La domanda più frequente che mi sento rivolgere durante il Master One to One dagli executive è la seguente: «Come posso rimanere al successo?». Tutti, o la stragrande maggioranza degli executive che si rivolgono all’Accademia di Comunicazione Strategica (ACS) hanno raggiunto il successo professionale e lo hanno fatto in diversi modi.



Chi, ad esempio, vi è arrivato con un colpo di fortuna, chi con intuizioni geniali, altre volte ereditando un’azienda o altre ancora senza sapere neanche bene come. Quello che intuiscono tutti, però, è che se le vie che conducono al successo professionale sono diverse, le strategie per rimanere al vertice sono molto simili, nonostante la diversità dei settori in cui si opera.



Le due leve principali da usare per mantenersi in equilibrio nei vertici di qualunque organizzazione sono metodo e forma mentis.

Per quanto riguarda il metodo, infatti, occorre avere una forte conoscenza del Time Management, ovvero la gestione del tempo, e competenze relazionali in modo tale da poter svolgere in breve tempo ma con qualità gli impegni che vengono presi, costruendo una rete di relazioni e alleanze senza le quali non si potrebbero raggiungere obiettivi sfidanti in contesti complessi.

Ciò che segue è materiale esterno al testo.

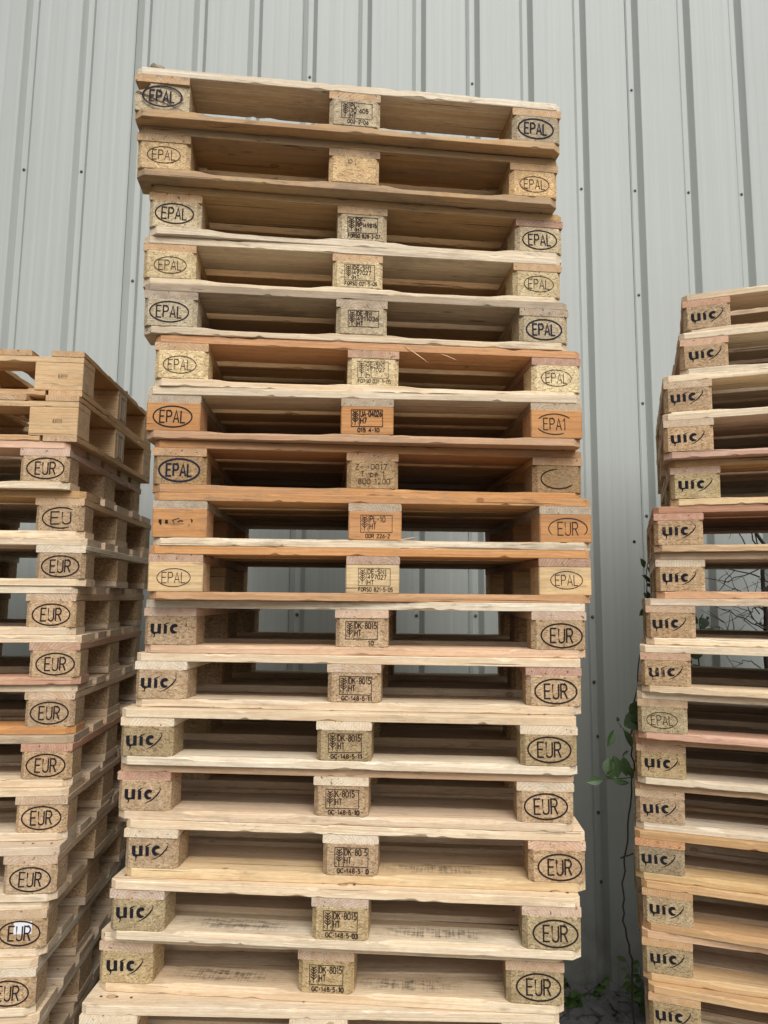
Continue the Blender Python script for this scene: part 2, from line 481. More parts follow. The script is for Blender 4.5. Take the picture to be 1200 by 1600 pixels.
def arc(cx, cy, rx, ry, a0, a1, n=8):
    return [(cx + rx * math.cos(math.radians(a0 + (a1 - a0) * i / n)), cy + ry * math.sin(math.radians(a0 + (a1 - a0) * i / n))) for i in range(n + 1)]
G = {  # glyph: (advance width, strokes) on a unit-high box
 'E': (.52, [[(.52, 1), (0, 1), (0, 0), (.52, 0)], [(0, .52), (.44, .52)]]),
 'P': (.52, [[(0, 0), (0, 1), (.28, 1)] + arc(.28, .75, .24, .25, 90, -90, 6) + [(0, .5)]]),
 'A': (.58, [[(0, 0), (.29, 1), (.58, 0)], [(.1, .32), (.48, .32)]]),
 'L': (.46, [[(0, 1), (0, 0), (.46, 0)]]),
 'U': (.52, [[(0, 1), (0, .24)] + arc(.26, .24, .26, .24, 180, 360, 8) + [(.52, 1)]]),
 'R': (.54, [[(0, 0), (0, 1), (.28, 1)] + arc(.28, .75, .24, .25, 90, -90, 6) + [(0, .5)], [(.27, .5), (.54, 0)]]),
 'D': (.52, [[(0, 0), (0, 1), (.2, 1)] + arc(.2, .5, .32, .5, 90, -90, 8) + [(0, 0)]]),
 'K': (.54, [[(0, 0), (0, 1)], [(.5, 1), (.03, .42)], [(.18, .58), (.54, 0)]]),
 'H': (.52, [[(0, 0), (0, 1)], [(.52, 0), (.52, 1)], [(0, .52), (.52, .52)]]),
 'T': (.54, [[(0, 1), (.54, 1)], [(.27, 1), (.27, 0)]]),
 'G': (.54, [arc(.27, .7, .27, .3, 20, 180, 7) + arc(.27, .3, .27, .3, 180, 360, 7) + [(.54, .48), (.3, .48)]]),
 'C': (.52, [arc(.27, .7, .27, .3, 15, 180, 7) + arc(.27, .3, .27, .3, 180, 345, 7)]),
 'S': (.50, [arc(.25, .75, .24, .25, 25, 270, 8) + arc(.25, .25, .24, .25, 90, -155, 8)]),
 'N': (.54, [[(0, 0), (0, 1), (.54, 0), (.54, 1)]]),
 'W': (.74, [[(0, 1), (.18, 0), (.37, .8), (.56, 0), (.74, 1)]]),
 'F': (.48, [[(.48, 1), (0, 1), (0, 0)], [(0, .52), (.4, .52)]]),
 'O': (.54, [arc(.27, .7, .27, .3, 0, 180, 7) + arc(.27, .3, .27, .3, 180, 360, 7) + [(.54, .7)]]),
 'B': (.52, [[(0, 0), (0, 1), (.26, 1)] + arc(.26, .76, .22, .24, 90, -90, 5) + [(0, .52)], [(.26, .52)] + arc(.26, .26, .26, .26, 90, -90, 5) + [(0, 0)]]),
 'Z': (.50, [[(0, 1), (.5, 1), (0, 0), (.5, 0)]]),
 'y': (.44, [[(0, .66), (.22, .06)], [(.44, .66), (.12, -.24)]]),
 'p': (.44, [[(0, .66), (0, -.24)], arc(.22, .33, .22, .31, 150, -150, 8)]),
 'e': (.44, [[(.02, .34), (.44, .34)] + arc(.23, .33, .21, .31, 5, 320, 9)]),
 '0': (.48, [arc(.24, .7, .24, .3, 0, 180, 7) + arc(.24, .3, .24, .3, 180, 360, 7) + [(.48, .7)]]),
 '1': (.30, [[(0, .78), (.2, 1), (.2, 0)]]),
 '2': (.48, [arc(.24, .74, .23, .26, 170, -25, 7) + [(0, 0), (.48, 0)]]),
 '3': (.46, [arc(.22, .76, .22, .24, 155, -80, 6), arc(.22, .27, .24, .27, 80, -155, 7)]),
 '4': (.50, [[(.36, 0), (.36, 1), (0, .3), (.5, .3)]]),
 '5': (.48, [[(.44, 1), (.06, 1), (.03, .56)] + arc(.22, .32, .24, .32, 115, -150, 8)]),
 '6': (.48, [[(.4, 1), (.1, .55)] + arc(.24, .3, .23, .3, 150, -210, 10)]),
 '7': (.46, [[(0, 1), (.46, 1), (.14, 0)]]),
 '8': (.48, [arc(.24, .77, .2, .23, -90, 270, 9), arc(.24, .28, .24, .27, 90, -270, 9)]),
 '9': (.48, [arc(.24, .7, .23, .3, -30, 330, 10), [(.46, .62), (.12, 0)]]),
 '-': (.34, [[(.03, .48), (.31, .48)]]), '.': (.14, [[(.02, 0), (.02, .12)]]), ' ': (.3, []),
}
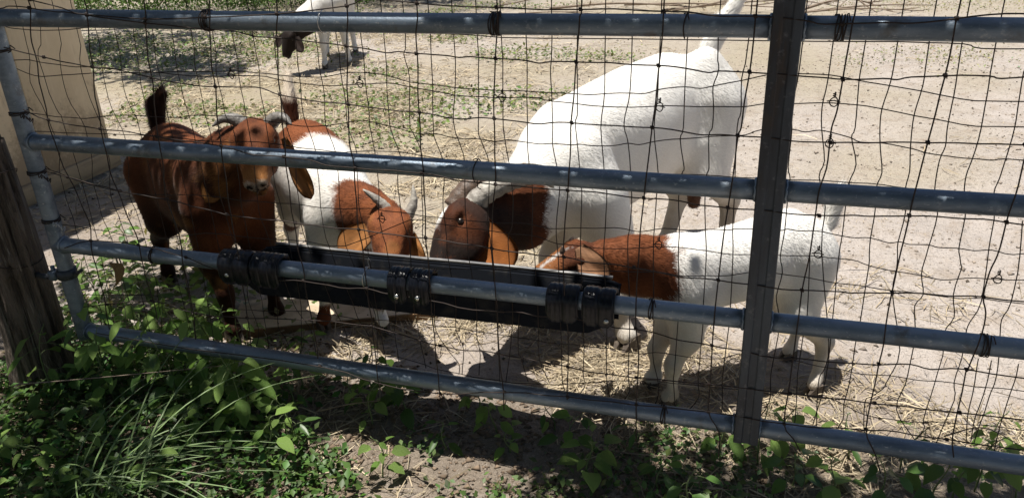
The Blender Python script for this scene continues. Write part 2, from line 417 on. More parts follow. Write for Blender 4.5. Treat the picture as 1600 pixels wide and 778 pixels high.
for xx in (RX0, RX1):
    m = MB(); m.tube(tube_line((xx, 0, .19), (xx, 0, 1.455), RAD, wob=.002, seed=int(xx * 10) + 40), RAD + .0006, 22)
    for z in RAILZ:
        t = np.linspace(0, 2 * math.pi, 25); s_ = 1 if xx < 0 else -1
        m.tube(np.column_stack([xx + s_ * (RAD * .93 + .004 * np.abs(np.sin(t)) ** 2) + 0 * t, (RAD + .001) * np.cos(t), z + (RAD + .001) * np.sin(t)]), .0034, 6, False)
    m.build("end_stile", M_galv, gate)
m = MB(); prof = [(-.0275, -.026), (-.0255, -.029), (-.010, -.029), (-.007, -.0262), (.007, -.0262), (.010, -.029), (.0255, -.029), (.0275, -.026), (.0275, .024), (-.0275, .024)]
zz = np.linspace(.182, 1.46, 14); V = [(.035 + px_ + .0012 * math.sin(z * 5), py_, z) for z in zz for px_, py_ in prof]; k = len(prof)
F = [(i * k + j, i * k + (j + 1) % k, (i + 1) * k + (j + 1) % k, (i + 1) * k + j) for i in range(len(zz) - 1) for j in range(k)] + [tuple(range(k))[::-1], tuple((len(zz) - 1) * k + j for j in range(k))]
m.add(V, F); m.build("centre_brace", M_galv_dark, gate, smooth=False)

def rodarc(c, r, a0, a1, plane_='xy', n=16):
    t = np.linspace(a0, a1, n)
    if plane_ == 'xy': return [np.array(c) + r * np.array((math.cos(q), math.sin(q), 0)) for q in t]
    return [np.array(c) + r * np.array((0, math.cos(q), math.sin(q))) for q in t]
# hinge: strap round the stile with a bolt into the post
hg = empty("gate_hinge", (-1.93, 0, .405)); tag(hg, "dark steel hinge bolt joining the wooden post to the gate's end stile", "hinge")
m = MB(); zc = .405
V = []; N_ = 28
for z in (zc - .014, zc + .014):
    for r in (RAD + .0015, RAD + .0055):
        for i in range(N_): t = 2 * math.pi * i / N_; V.append((RX0 + r * math.cos(t), r * math.sin(t), z))
q = lambda a, b, i: (a * N_ + i, a * N_ + (i + 1) % N_, b * N_ + (i + 1) % N_, b * N_ + i)
m.add(V, [q(0, 1, i)[::-1] for i in range(N_)] + [q(2, 3, i) for i in range(N_)] + [q(1, 3, i)[::-1] for i in range(N_)] + [q(0, 2, i) for i in range(N_)])
m.build("strap", M_galv_dark, hg)
m = MB(); m.tube([(-1.99, 0, .385), (-1.955, -.004, .386), (-1.905, -.006, .392)], .0085, 10); m.build("bolt", M_galv_dark, hg)
m = MB(); m.box((-1.916, -.006, .397), (.026, .03, .03), bev=.004); m.tube([(-1.916, -.006, .40), (-1.916, -.006, .425)], .006, 8); m.build("nut", M_galv, hg)
m = MB(); m.tube([(-1.852, 0, .405), (-1.83, -.006, .41), (-1.812, -.004, .422)], .005, 8); m.build("bolt_end", M_galv_dark, hg)

# ================================================================ wooden post
pr = empty("wooden_post", (-2.078, 0, 0)); tag(pr, "weathered round cedar post with a knot and wire loops, far left", "post")
nz, na = 70, 56; V = []
zz = np.linspace(-.08, .80, nz)
for i, z in enumerate(zz):
    for j in range(na):
        t = 2 * math.pi * j / na
        r = .080 + .02 * max(0, .16 - z) / .16 * (.6 + .4 * math.cos(3 * t + 1)) + .006 * math.sin(2 * t + z * 2)
        V.append([-2.078 + r * math.cos(t) + .006 * math.sin(z * 5), r * math.sin(t), z, t])
V = np.array(V); q = np.column_stack([np.cos(V[:, 3]) * 2.2, np.sin(V[:, 3]) * 2.2, V[:, 2] * .25])
g = fbm(q, 7, 3, 71); crack = np.maximum(0, vnoise(q, 11, 73) - .35)
nr = unitrows(V[:, :3] - np.column_stack([np.full(len(V), -2.078), np.zeros(len(V)), V[:, 2]]))
kn = np.array((-2.02, -.055, .43)); dk = np.linalg.norm((V[:, :3] - kn) * (1, 1, .8), axis=1)
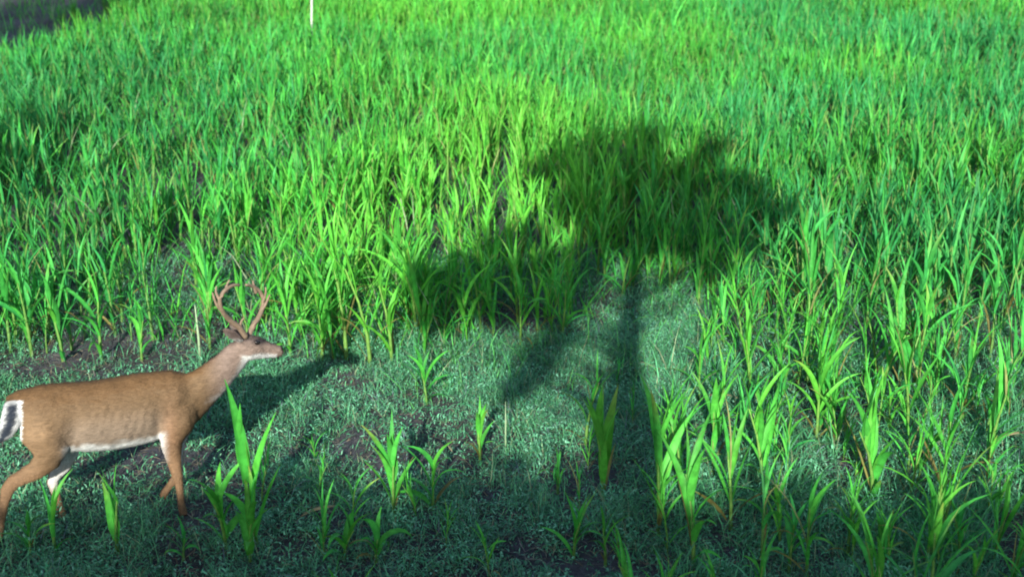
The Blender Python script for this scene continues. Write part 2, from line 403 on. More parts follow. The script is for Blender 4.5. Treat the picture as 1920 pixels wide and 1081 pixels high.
# ------------------------------------------------------------------ weeds and grass
def weed_den(x, y):
    px, py, _ = to_px(x, y)
    d = 50+1500*np.clip(1.0*noise(x, y, .55, 2)+1.3*noise(x, y, .13, 5)-.62, 0, 1)
    soil = np.exp(-(((px-250)/200)**2+((py-665)/32)**2)) + np.exp(-((px-20)/140)**2-((py-700)/22)**2) + .8*np.exp(-(((px-640)/120)**2+((py-790)/70)**2)) + .7*np.exp(-(((px-960)/170)**2+((py-905)/30)**2)) + .97*np.exp(-(((px-240)/300)**2+((py-900)/75)**2))
    d = d*np.clip(1-.85*soil, .08, 1)
    d = np.where((px > 1150) & (px < 1340) & (py < 760) & (py > 500), 1300, d)
    d = np.where(inpoly(x, y, CLEAR) | (py > 640), d, d*.45)
    return d
wx, wy = scatter(-5.6, 6.2, 5.0, 11.5, 1300, weed_den, rng)
print('weeds', len(wx))
def lenmul(x, y):
    return .55+1.1*np.clip(1.6*noise(x, y, .38, 6)-.2, 0, 1)*(.6+.8*noise(x, y, .13, 7))
def tufts(wx, wy, per, L0, L1, W0, W1, tlo, thi, e_lo, e_hi, dlo, dhi, segs, rg, r=.03, dry=.1, purple=0., pale=0.):
    n = len(wx); bx = np.repeat(wx, per)+rg.normal(0, r, n*per); by = np.repeat(wy, per)+rg.normal(0, r, n*per)
    N = n*per
    t = np.repeat(rg.uniform(tlo, thi, n), per)+rg.normal(0, .1, N)
    c = (hue(np.clip(t, 0, 1))*(1-pale)+np.array([.125, .36, .24])*pale)*rg.uniform(.6, 1.3, (N, 1))
    m = rg.random(N) < dry; c = np.where(m[:, None], np.array([.20, .27, .15])*rg.uniform(.6, 1.4, (N, 1)), c)
    m = rg.random(N) < purple; c = np.where(m[:, None], np.array([.12, .17, .20])*rg.uniform(.5, 1.3, (N, 1)), c)
    return blades(np.stack([bx, by, ground_z(bx, by)-.004], -1), rg.uniform(0, 6.283, N), rg.uniform(L0, L1, N)*lenmul(bx, by), rg.uniform(W0, W1, N),
                  rg.uniform(e_lo, e_hi, N), rg.uniform(dlo, dhi, N), segs, col=c, rg=rg, wmin=.3)
pick = rng.random(len(wx))
A = tufts(wx[pick < .6], wy[pick < .6], 4, .02, .08, .003, .009, .0, .8, .2, 1.5, -.3, 1.9, 2, rng, dry=.10, purple=.10, pale=.6)     # low broad weeds
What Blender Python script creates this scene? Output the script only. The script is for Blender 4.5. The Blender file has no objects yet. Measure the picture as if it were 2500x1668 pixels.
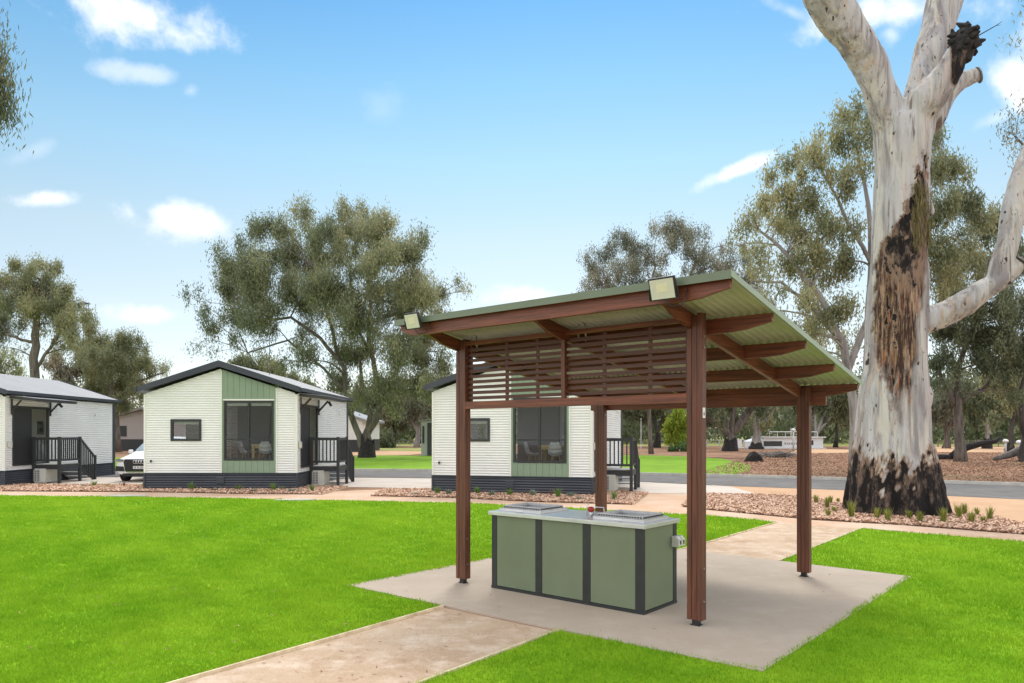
import bpy, math, random
import numpy as np
from mathutils import Vector, Matrix
random.seed(7); RNG = np.random.default_rng(7)
C = bpy.context.scene.collection
F, HY, CH, CX = 1775.8, 1059.0, 1.782, 1250.0      # calibrated focal length, horizon, eye height
TH = 0.696                                          # heading of the shelter
def G(px, py, z=0.0):
    Y = F*CH/(py-HY); return Vector(((px-CX)*Y/F, Y, z))
def at(px, py, Y): return Vector(((px-CX)*Y/F, Y, CH-(py-HY)*Y/F))
R = math.radians
# ------------------------------------------------------------------ materials
def mat(name, col=(.5,.5,.5), rough=.6, metal=0.0, var=0.0, scale=5.0, stretch=(1,1,1), col2=None, bump=0.0, bscale=None, detail=5, spec=.5, attr=None, trans=0.0, lo=.35, hi=.65):
    m = bpy.data.materials.new(name); m.use_nodes = True
    nt = m.node_tree; N = nt.nodes; L = nt.links
    b = N['Principled BSDF']; b.inputs['Roughness'].default_value = rough; b.inputs['Metallic'].default_value = metal
    b.inputs['Specular IOR Level'].default_value = spec
    b.inputs['Base Color'].default_value = (*col, 1)
    tc = N.new('ShaderNodeTexCoord'); mp = N.new('ShaderNodeMapping'); mp.inputs['Scale'].default_value = stretch
    L.new(tc.outputs['Object'], mp.inputs['Vector'])
    src = None
    if col2 is None and var: col2 = tuple(c*(1-var) for c in col)
    if col2 is not None:
        if attr:
            a = N.new('ShaderNodeAttribute'); a.attribute_name = attr; fac = a.outputs['Fac']
        else:
            n = N.new('ShaderNodeTexNoise'); n.inputs['Scale'].default_value = scale; n.inputs['Detail'].default_value = detail; n.inputs['Roughness'].default_value = .65
            L.new(mp.outputs[0], n.inputs['Vector'])
            r = N.new('ShaderNodeMapRange'); r.inputs[1].default_value = lo; r.inputs[2].default_value = hi
            L.new(n.outputs['Fac'], r.inputs[0]); fac = r.outputs[0]
        mx = N.new('ShaderNodeMix'); mx.data_type = 'RGBA'; mx.inputs[6].default_value = (*col, 1); mx.inputs[7].default_value = (*col2, 1)
        L.new(fac, mx.inputs[0]); L.new(mx.outputs[2], b.inputs['Base Color']); src = mx.outputs[2]
    if bump:
        n2 = N.new('ShaderNodeTexNoise'); n2.inputs['Scale'].default_value = bscale or scale; n2.inputs['Detail'].default_value = 6
        L.new(mp.outputs[0], n2.inputs['Vector'])
        bp = N.new('ShaderNodeBump'); bp.inputs['Strength'].default_value = 1; bp.inputs['Distance'].default_value = bump
        L.new(n2.outputs['Fac'], bp.inputs['Height']); L.new(bp.outputs[0], b.inputs['Normal'])
    if trans:
        t = N.new('ShaderNodeBsdfTranslucent'); ms = N.new('ShaderNodeMixShader'); ms.inputs[0].default_value = trans
        if src: L.new(src, t.inputs['Color'])
        else: t.inputs['Color'].default_value = (*col, 1)
        out = N['Material Output']; L.new(b.outputs[0], ms.inputs[1]); L.new(t.outputs[0], ms.inputs[2]); L.new(ms.outputs[0], out.inputs['Surface'])
    return m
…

La forma mentis, invece, si riferisce alla coscienza e consapevolezza che solo il metodo non basta. Occorre anche lavorare su se stessi, imparando a conoscere e levigare i propri difetti e imparando – paradossalmente – a trasformarli, in certi casi, in punti di forza. In Accademia identifichiamo questa problematica con l’espressione “la negoziazione più importante è quella con se stessi“.



Per lavorare su questo aspetto è necessario, da una parte, trovare del tempo per pensare, riflettere, fare strategia, avere – quindi – dei momenti per provare a rispondere a domande strategiche, apparentemente semplici, ma in realtà estremamente sfidanti, come “cosa voglio ottenere?“, “cosa sono disposto a fare pur di ottenerlo?“, “chi mi può aiutare?“. Dall’altra parte, bisogna trovare persone con cui avere un dialogo franco, sincero, a tratti addirittura sfidante, ovvero persone che non abbiano paura di fare luce sugli angoli bui del proprio pensiero e del proprio operato, ma che abbiano il desiderio di aiutare e non di incriminare nessuno.

Questa attività, ad esempio, è una delle principali ragioni per cui sono stati creati i Master One to One, cioè per permettere a executive, siano essi imprenditori, manager o professionisti, di avere alleati silenziosi ma strategici per affrontare le più complesse sfide professionali. Se sappiamo che, per loro natura, gli obiettivi sfidanti non si raggiungono da soli, allora la più alta forma di intelligenza è quella di chiedere supporto per avere persone che ci permettano di raggiungere obiettivi sfidanti.

Recentemente abbiamo avuto una testimonianza concreta di cosa significhi non tanto raggiungere i vertici ma rimanervici grazie a Roger Federer, per trent’anni leader indiscusso del tennis. È evidente che, se quando ha vinto per la prima volta a un torneo internazionale, era sia fisicamente che mentalmente il numero uno, nel corso degli anni si è dovuto sfidare con avversari che almeno dal punto di vista fisico erano superiori a lui in quanto più giovani e prestanti. Il lavoro che ha fatto, non solo in allenamento, ma soprattutto fuori dal campo, gli ha permesso di avere quell’attitudine mentale per cui meglio di altri sapeva gestire la tensione di stare al vertice.

La tensione che si vive quando si raggiungono posizioni apicali in qualunque campo è tale, infatti, che – in maniera più o meno conscia – le persone a un certo punto decidono di mollare. Ma, come disse una volta lo stesso Federer, «i match che ricordo più volentieri sono quelli che stavo perdendo e sono stato capace di ribaltare».